To draw the government’s attention, Mr. Ackman has employed a handful of law firms and the Global Strategy Group, a public affairs firm that organized rallies and conducted opposition research on Herbalife. He also hired lobbyists to attract the attention of lawmakers, including Senator Edward J. Markey, Democrat of Massachusetts, when Mr. Markey was a member of the House. In January 2014, months after his staff had met with Mr. Ackman, Mr. Markey wrote letters to the F.T.C., the S.E.C. and Herbalife.

That wasn’t the end of Ackman’s conniving efforts to discredit the company, however. ABC News reported that Ackman even offered to pay a ‘whistleblower’ as much as $3,600,000 if he could provide the government with damaging information about the company.

Ackman also appeared in a documentary about his struggle, titled “Betting on Zero,” where he made the extraordinary claim that he expected Herbalife shares to go to $0. The motive here was clear – to cause a government investigation that would result in the death of Herbalife – and a massive profit that he could line his pockets with.
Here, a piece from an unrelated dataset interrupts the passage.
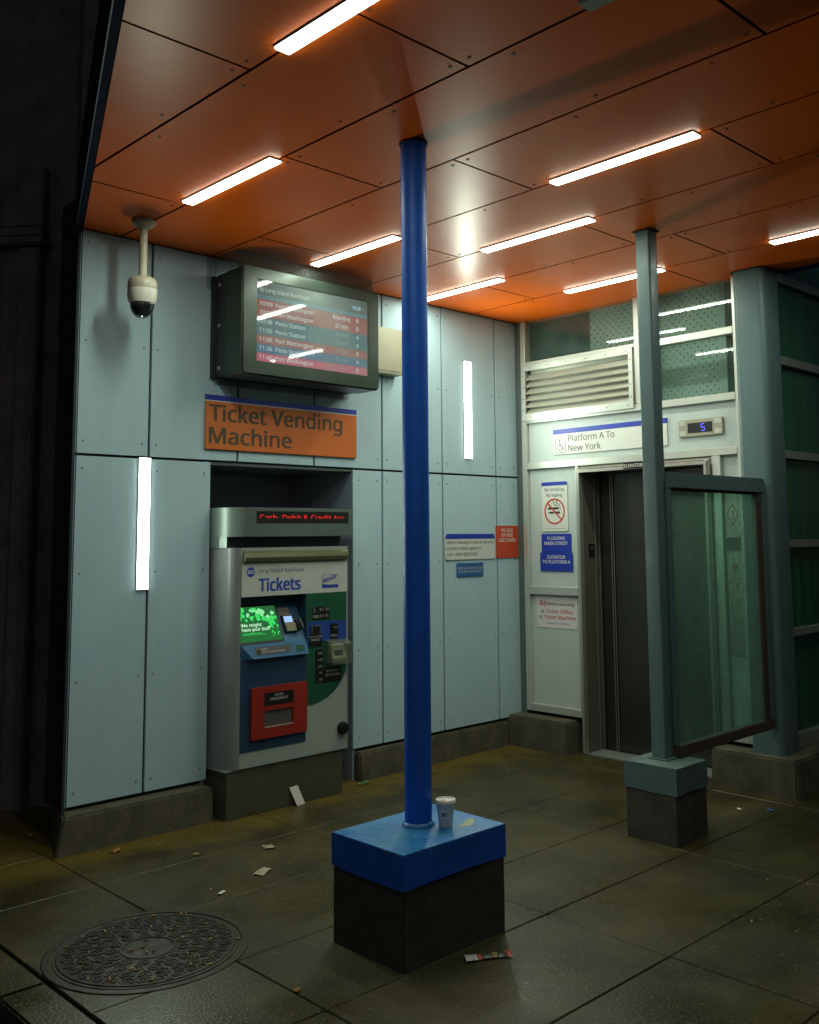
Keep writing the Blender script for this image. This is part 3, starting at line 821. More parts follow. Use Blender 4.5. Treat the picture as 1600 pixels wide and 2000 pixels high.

After four years of crusading to get the government on his side, the FTC concluded their investigation by handing Herbalife a $200,000,000 jjudgment and demanding that they reform their business practices. To Ackman’s dismay, the agency disagreed with his label that Herbalife was a pyramid scheme, and the stock jumped over 10% on news of the settlement.

According to The New York Times the agreement with the F.T.C. will require Herbalife to overhaul its system for compensating its customers and recording sales of its supplement drinks and other food products.

After overhauling their compensation system, Herbalife announced earlier this summer that they had successfully documented over 90 percent of their purchases, which greatly exceeded the 80 percent threshold set by the FTC less than a year ago. The stock is currently within arm’s length of its all-time high, and is significantly higher now than when Ackman shorted it almost five years ago.

As an owner of one of the country’s largest hedge funds, it’s well within Ackman’s rights, however objectionable those rights may seem, to try to discredit and deface a company for his own profiteering motives. What’s not okay is that to achieve this aim, he did everything in his power to weaponize the federal government, and use your and my tax dollars for his private greed.

For sake of argument, let’s forget for a moment what Ackman has done in years past. One could make the claim that Ackman was simply trying to hold the company accountable, and wanted the FTC to investigate what he felt were unfair consumer practices. That would certainly fit within the framework of Ackman’s moral investor mantra.

If that claim is true, then the FTC laying down a $200 million judgment, and forcing Herbalife to revise all of its business practices under the scrutiny of the full force of the federal government should be punishment enough. Meeting those deadlines earlier than necessary certainly proves that management has taken the problem seriously and is committed to ethical business practices going forward.

What is critically important here is that despite Herbalife being in full compliance with all government edicts, Ackman continues to wage war on a company operating well within the law and providing solid stock returns to its investors.

When Ackman pledged to take the Herbalife fight to the end of the earth, he wasn’t doing it for any moral reasons. If he really believed in simple moral rectification of companies, he would logically be more than happy to give up this fight.

But it is not about righting the wrong of companies for him. It’s all about winning a war at any cost, even if that means stopping at nothing to destroy a profitable, well-run company that has proven it has righted its wrongs.

In an article Ackman wrote in his student newspaper at Harvard, he told his audience: “Let’s face up to what HBS (Harvard Business School) represents. We spend 90 percent of our studies at HBS pursuing the maximization of the dollar.”

The same man who competed on his school’s rowing team with dollar signs affixed to his oars is continuing to use his crony capitalist friends in government to sink Herbalife’s ship. Perhaps it’s time that Ackman faces up to the reality that his battle is unwinnable, and the only person who is going to keep losing is him.